= DATA BLOCK =

○ ○ ○ ○ ○ ○ ○

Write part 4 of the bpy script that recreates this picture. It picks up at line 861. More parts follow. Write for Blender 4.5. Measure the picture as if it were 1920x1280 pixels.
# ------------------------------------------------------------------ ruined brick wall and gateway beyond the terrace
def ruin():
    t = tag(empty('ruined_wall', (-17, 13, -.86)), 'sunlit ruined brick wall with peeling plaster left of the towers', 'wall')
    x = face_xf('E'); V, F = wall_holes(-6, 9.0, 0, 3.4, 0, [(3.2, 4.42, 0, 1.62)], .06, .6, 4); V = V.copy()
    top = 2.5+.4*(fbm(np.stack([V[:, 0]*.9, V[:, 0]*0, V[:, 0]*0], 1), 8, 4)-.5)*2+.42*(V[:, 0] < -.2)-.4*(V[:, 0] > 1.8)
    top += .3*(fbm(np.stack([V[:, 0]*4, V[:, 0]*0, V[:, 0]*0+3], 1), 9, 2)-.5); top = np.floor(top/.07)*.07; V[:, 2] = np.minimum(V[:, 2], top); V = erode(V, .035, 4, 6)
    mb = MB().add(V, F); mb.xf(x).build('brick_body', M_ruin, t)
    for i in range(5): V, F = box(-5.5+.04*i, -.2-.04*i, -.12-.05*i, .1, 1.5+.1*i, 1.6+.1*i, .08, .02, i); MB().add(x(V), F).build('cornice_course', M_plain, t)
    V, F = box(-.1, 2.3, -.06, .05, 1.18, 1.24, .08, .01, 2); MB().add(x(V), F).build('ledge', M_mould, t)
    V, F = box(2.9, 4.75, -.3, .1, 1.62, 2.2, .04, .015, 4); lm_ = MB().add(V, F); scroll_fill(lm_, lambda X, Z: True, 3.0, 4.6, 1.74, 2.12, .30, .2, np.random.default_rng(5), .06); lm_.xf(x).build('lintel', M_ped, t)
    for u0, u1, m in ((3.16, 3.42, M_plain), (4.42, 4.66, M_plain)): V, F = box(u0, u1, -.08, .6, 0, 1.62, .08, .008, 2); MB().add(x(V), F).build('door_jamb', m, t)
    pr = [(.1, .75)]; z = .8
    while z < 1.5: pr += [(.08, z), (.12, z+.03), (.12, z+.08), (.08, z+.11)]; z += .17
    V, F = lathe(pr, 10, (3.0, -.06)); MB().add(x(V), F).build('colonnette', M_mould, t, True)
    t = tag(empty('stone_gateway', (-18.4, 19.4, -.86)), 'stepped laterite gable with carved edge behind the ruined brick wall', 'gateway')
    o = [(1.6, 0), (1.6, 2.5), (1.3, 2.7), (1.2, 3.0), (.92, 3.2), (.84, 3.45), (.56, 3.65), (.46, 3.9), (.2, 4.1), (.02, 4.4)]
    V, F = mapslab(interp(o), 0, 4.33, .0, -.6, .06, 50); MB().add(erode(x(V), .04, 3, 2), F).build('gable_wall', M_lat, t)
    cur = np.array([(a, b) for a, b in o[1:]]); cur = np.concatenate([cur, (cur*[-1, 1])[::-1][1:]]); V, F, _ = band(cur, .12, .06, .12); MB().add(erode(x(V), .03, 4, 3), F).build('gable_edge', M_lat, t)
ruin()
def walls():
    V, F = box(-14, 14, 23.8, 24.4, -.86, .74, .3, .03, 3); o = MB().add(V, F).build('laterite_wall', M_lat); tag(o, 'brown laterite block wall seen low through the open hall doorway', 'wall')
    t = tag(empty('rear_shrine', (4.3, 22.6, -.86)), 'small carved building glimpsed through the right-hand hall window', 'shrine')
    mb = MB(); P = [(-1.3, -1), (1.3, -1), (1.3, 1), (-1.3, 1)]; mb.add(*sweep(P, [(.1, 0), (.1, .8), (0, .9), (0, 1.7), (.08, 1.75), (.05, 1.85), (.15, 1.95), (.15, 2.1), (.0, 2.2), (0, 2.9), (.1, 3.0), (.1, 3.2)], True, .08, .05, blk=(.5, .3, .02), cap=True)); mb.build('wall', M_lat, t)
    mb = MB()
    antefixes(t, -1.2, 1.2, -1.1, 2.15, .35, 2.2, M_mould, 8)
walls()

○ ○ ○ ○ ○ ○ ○

= WHAT IS BEING ASKED =
Your task is to reproduce the whole listing exactly.

= PROBLEM SOLUTION =
Write part 4 of the bpy script that recreates this picture. It picks up at line 861. More parts follow. Write for Blender 4.5. Measure the picture as if it were 1920x1280 pixels.
# ------------------------------------------------------------------ ruined brick wall and gateway beyond the terrace
def ruin():
    t = tag(empty('ruined_wall', (-17, 13, -.86)), 'sunlit ruined brick wall with peeling plaster left of the towers', 'wall')
    x = face_xf('E'); V, F = wall_holes(-6, 9.0, 0, 3.4, 0, [(3.2, 4.42, 0, 1.62)], .06, .6, 4); V = V.copy()
    top = 2.5+.4*(fbm(np.stack([V[:, 0]*.9, V[:, 0]*0, V[:, 0]*0], 1), 8, 4)-.5)*2+.42*(V[:, 0] < -.2)-.4*(V[:, 0] > 1.8)
    top += .3*(fbm(np.stack([V[:, 0]*4, V[:, 0]*0, V[:, 0]*0+3], 1), 9, 2)-.5); top = np.floor(top/.07)*.07; V[:, 2] = np.minimum(V[:, 2], top); V = erode(V, .035, 4, 6)
    mb = MB().add(V, F); mb.xf(x).build('brick_body', M_ruin, t)
    for i in range(5): V, F = box(-5.5+.04*i, -.2-.04*i, -.12-.05*i, .1, 1.5+.1*i, 1.6+.1*i, .08, .02, i); MB().add(x(V), F).build('cornice_course', M_plain, t)
    V, F = box(-.1, 2.3, -.06, .05, 1.18, 1.24, .08, .01, 2); MB().add(x(V), F).build('ledge', M_mould, t)
    V, F = box(2.9, 4.75, -.3, .1, 1.62, 2.2, .04, .015, 4); lm_ = MB().add(V, F); scroll_fill(lm_, lambda X, Z: True, 3.0, 4.6, 1.74, 2.12, .30, .2, np.random.default_rng(5), .06); lm_.xf(x).build('lintel', M_ped, t)
    for u0, u1, m in ((3.16, 3.42, M_plain), (4.42, 4.66, M_plain)): V, F = box(u0, u1, -.08, .6, 0, 1.62, .08, .008, 2); MB().add(x(V), F).build('door_jamb', m, t)
    pr = [(.1, .75)]; z = .8
    while z < 1.5: pr += [(.08, z), (.12, z+.03), (.12, z+.08), (.08, z+.11)]; z += .17
    V, F = lathe(pr, 10, (3.0, -.06)); MB().add(x(V), F).build('colonnette', M_mould, t, True)
    t = tag(empty('stone_gateway', (-18.4, 19.4, -.86)), 'stepped laterite gable with carved edge behind the ruined brick wall', 'gateway')
    o = [(1.6, 0), (1.6, 2.5), (1.3, 2.7), (1.2, 3.0), (.92, 3.2), (.84, 3.45), (.56, 3.65), (.46, 3.9), (.2, 4.1), (.02, 4.4)]
    V, F = mapslab(interp(o), 0, 4.33, .0, -.6, .06, 50); MB().add(erode(x(V), .04, 3, 2), F).build('gable_wall', M_lat, t)
    cur = np.array([(a, b) for a, b in o[1:]]); cur = np.concatenate([cur, (cur*[-1, 1])[::-1][1:]]); V, F, _ = band(cur, .12, .06, .12); MB().add(erode(x(V), .03, 4, 3), F).build('gable_edge', M_lat, t)
ruin()
def walls():
    V, F = box(-14, 14, 23.8, 24.4, -.86, .74, .3, .03, 3); o = MB().add(V, F).build('laterite_wall', M_lat); tag(o, 'brown laterite block wall seen low through the open hall doorway', 'wall')
    t = tag(empty('rear_shrine', (4.3, 22.6, -.86)), 'small carved building glimpsed through the right-hand hall window', 'shrine')
    mb = MB(); P = [(-1.3, -1), (1.3, -1), (1.3, 1), (-1.3, 1)]; mb.add(*sweep(P, [(.1, 0), (.1, .8), (0, .9), (0, 1.7), (.08, 1.75), (.05, 1.85), (.15, 1.95), (.15, 2.1), (.0, 2.2), (0, 2.9), (.1, 3.0), (.1, 3.2)], True, .08, .05, blk=(.5, .3, .02), cap=True)); mb.build('wall', M_lat, t)
    mb = MB()
    antefixes(t, -1.2, 1.2, -1.1, 2.15, .35, 2.2, M_mould, 8)
walls()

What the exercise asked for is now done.